You know me captain I just like to yank the chain
Originally Posted by WTF
Yeah, I know! Sometimes I like to yank back just to try to keep some of you guys honest!
But, WTF, I know from our previous discussions that although you support tax increases on the wealthy, you fully realize that it really isn't going to make a lot of difference -- and that taxes are going to have to go up on the middle class, too, and by
a lot.
Actually, it's far less than that. Two pennies is two percent. Two percent of the yearly deficit (1.3 trillion) is 26 billion. The Buffett tax is projected to raise 4.7 billion per year. The Buffett tax would have to raise five and one half times as much in order to equal two pennies of every deficit dollar. Politicians know that people don't grasp large numbers, and consequently, are easily fooled by them. When Obama says the Buffett tax will raise 47 billion dollars people think great, that should take care of the problem. It's classic demagoguery.
Originally Posted by joe bloe
You're right with regards to the imposition of what some envision as the "Buffett Rule", if you limit tax increases on the wealthy to that, and do not consider the desired rescission of the Bush-era tax cuts
only on those earning over $250K. Since the latter course is desired by Obama and virtually all Democrats, I would suggest that it falls under the domain of this thread's subject.
If you were to simply rescind the Bush tax cuts for all households with AGI above $250K, you would raise additional revenue of about $60-70 billion annually according to static analysis. But in the real world, you'd see a lot of that expected revenue pull a disappearing act. That's why I said that a couple of pennies for every deficit dollar might be a fairer estimate.
The "Buffett Rule" itself is not a policy proposal; it's merely disingenuous demagoguery designed to appeal to simpletons. Policymakers should instead simply say what they want to do with rates, exclusions, etc., and put some meat on the bones. If they want to push the capital gains tax rate to much higher levels, they ought to say so clearly and go for it. But then they shouldn't be surprised when people notice a couple of years down the road that the anticipated additional revenue never materialized.
And Obama is only making it worse.
Originally Posted by CuteOldGuy
Yes, indeed.
Some of the blind partisanship you see around here is just hilarious!
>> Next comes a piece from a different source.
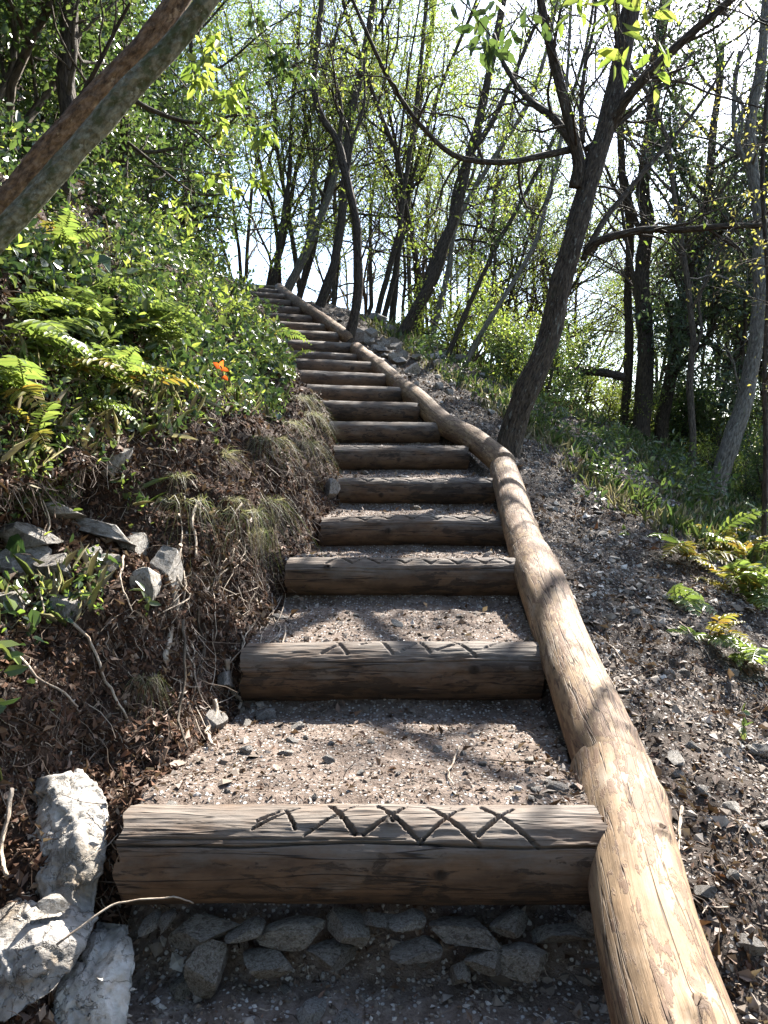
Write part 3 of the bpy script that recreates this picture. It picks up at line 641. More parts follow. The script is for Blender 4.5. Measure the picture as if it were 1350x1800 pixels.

People (justifiably) slam the extreme fiscal irresponsibility of the Bush administration and Tom DeLay's corrupt congress, but offer nary a whimper of complaint when Obama and Pelosi's congress takes fiscal recklessness to new heights.
The cold, hard truth is that taxes are going to have to go up, and by a lot. The popular attempts to raise taxes on the wealthy never work as advertised. In the post-Nixon era, backlash against the wealthy caused politicians to raise the capital gains tax to extremely high levels (about 39%). That backfired. Even thought the Democrats had a large majority in congress, they passed a cut (to 28%) in 1978, and the president signed it. Note that the president at that time was Jimmy Carter, not Reagan. But reality is reality. Even the clueless Carter realized that the high rate wasn't working.
I think deep down inside, everybody knows what's coming within the next five years or so. Higher tax rates on the affluent will probably come first, as no politician dares to tax the under-$250K majority (98% of households) without exhausting that course first. But even rescinding the Bush tax cuts for
all taxpayers would probably bring in "only" about $300-350 billion annually.
That still leaves a trillion-dollar gap.